What you have to do —
Your copy of the material must match it exactly, except that pictures are dropped.

[Begin]

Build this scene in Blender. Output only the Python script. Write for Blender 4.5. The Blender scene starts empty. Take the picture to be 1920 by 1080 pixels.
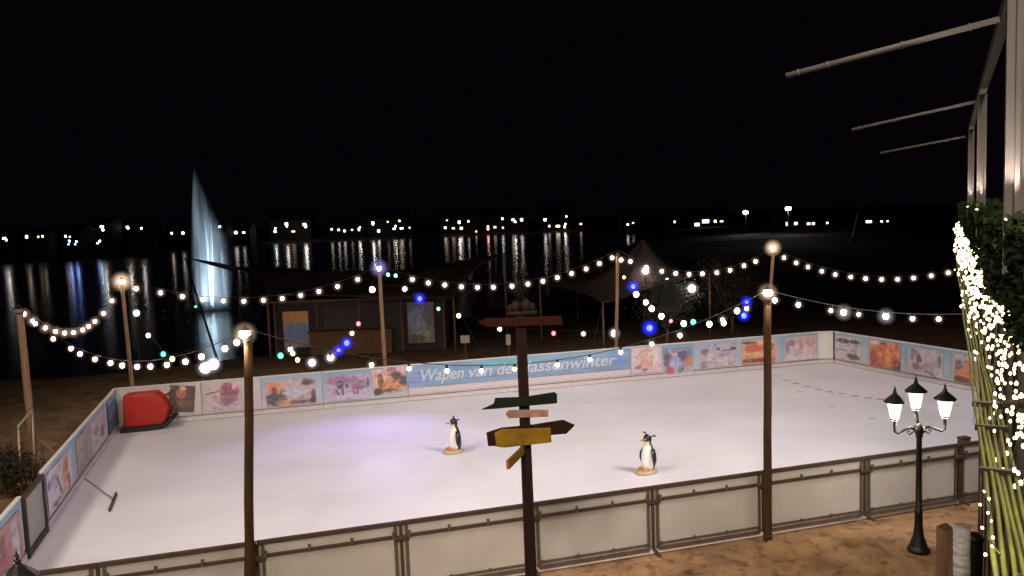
import bpy, math, random
import numpy as np
from mathutils import Vector, Matrix
random.seed(7); rng = np.random.default_rng(7)
S = bpy.context.scene; C = S.collection
PI = math.pi
# ------------------------------------------------------------ camera
EYE = 5.6; FPX = 1500.0; ROLL = 0.0385; HY = 408.0
pitch = math.atan((540-HY)/FPX)
Fw = Vector((0, math.cos(pitch), -math.sin(pitch))); U0 = Vector((0, math.sin(pitch), math.cos(pitch))); R0 = Vector((1, 0, 0))
Rt = R0*math.cos(ROLL) - U0*math.sin(ROLL); Up = U0*math.cos(ROLL) + R0*math.sin(ROLL)
EYEP = Vector((0, 0, EYE))
cd = bpy.data.cameras.new('camera'); cam = bpy.data.objects.new('camera', cd); C.objects.link(cam)
cd.sensor_width = 36; cd.lens = 36*FPX/1920; cd.clip_end = 3000; cd.clip_start = 0.05
cam.matrix_world = Matrix(((Rt.x, Up.x, -Fw.x, 0), (Rt.y, Up.y, -Fw.y, 0), (Rt.z, Up.z, -Fw.z, EYE), (0, 0, 0, 1)))
S.camera = cam
# ------------------------------------------------------------ world and exposure (night)
w = bpy.data.worlds.new('World'); S.world = w; w.use_nodes = True
nt = w.node_tree; bg = nt.nodes['Background']
sky = nt.nodes.new('ShaderNodeTexSky'); sky.sky_type = 'NISHITA'; sky.sun_disc = False
sky.sun_elevation = math.radians(-5); sky.sun_rotation = math.radians(200)
nt.links.new(sky.outputs[0], bg.inputs[0]); bg.inputs[1].default_value = 0.05
bg2 = nt.nodes.new('ShaderNodeBackground'); bg2.inputs[0].default_value = (.0014, .0008, .0019, 1); bg2.inputs[1].default_value = 1.0   # faint town glow in the night sky
ad = nt.nodes.new('ShaderNodeAddShader'); nt.links.new(bg.outputs[0], ad.inputs[0]); nt.links.new(bg2.outputs[0], ad.inputs[1]); nt.links.new(ad.outputs[0], nt.nodes['World Output'].inputs[0])
S.view_settings.view_transform = 'Standard'; S.view_settings.look = 'None'
S.view_settings.exposure = 0; S.view_settings.gamma = 1

FLOOD = 16000      # base power of the added rink flood lamps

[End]

Solution to this problem —
Build this scene in Blender. Output only the Python script. Write for Blender 4.5. The Blender scene starts empty. Take the picture to be 1920 by 1080 pixels.
import bpy, math, random
import numpy as np
from mathutils import Vector, Matrix
random.seed(7); rng = np.random.default_rng(7)
S = bpy.context.scene; C = S.collection
PI = math.pi
# ------------------------------------------------------------ camera
EYE = 5.6; FPX = 1500.0; ROLL = 0.0385; HY = 408.0
pitch = math.atan((540-HY)/FPX)
Fw = Vector((0, math.cos(pitch), -math.sin(pitch))); U0 = Vector((0, math.sin(pitch), math.cos(pitch))); R0 = Vector((1, 0, 0))
Rt = R0*math.cos(ROLL) - U0*math.sin(ROLL); Up = U0*math.cos(ROLL) + R0*math.sin(ROLL)
EYEP = Vector((0, 0, EYE))
cd = bpy.data.cameras.new('camera'); cam = bpy.data.objects.new('camera', cd); C.objects.link(cam)
cd.sensor_width = 36; cd.lens = 36*FPX/1920; cd.clip_end = 3000; cd.clip_start = 0.05
cam.matrix_world = Matrix(((Rt.x, Up.x, -Fw.x, 0), (Rt.y, Up.y, -Fw.y, 0), (Rt.z, Up.z, -Fw.z, EYE), (0, 0, 0, 1)))
S.camera = cam
# ------------------------------------------------------------ world and exposure (night)
w = bpy.data.worlds.new('World'); S.world = w; w.use_nodes = True
nt = w.node_tree; bg = nt.nodes['Background']
sky = nt.nodes.new('ShaderNodeTexSky'); sky.sky_type = 'NISHITA'; sky.sun_disc = False
sky.sun_elevation = math.radians(-5); sky.sun_rotation = math.radians(200)
nt.links.new(sky.outputs[0], bg.inputs[0]); bg.inputs[1].default_value = 0.05
bg2 = nt.nodes.new('ShaderNodeBackground'); bg2.inputs[0].default_value = (.0014, .0008, .0019, 1); bg2.inputs[1].default_value = 1.0   # faint town glow in the night sky
ad = nt.nodes.new('ShaderNodeAddShader'); nt.links.new(bg.outputs[0], ad.inputs[0]); nt.links.new(bg2.outputs[0], ad.inputs[1]); nt.links.new(ad.outputs[0], nt.nodes['World Output'].inputs[0])
S.view_settings.view_transform = 'Standard'; S.view_settings.look = 'None'
S.view_settings.exposure = 0; S.view_settings.gamma = 1

FLOOD = 16000      # base power of the added rink flood lamps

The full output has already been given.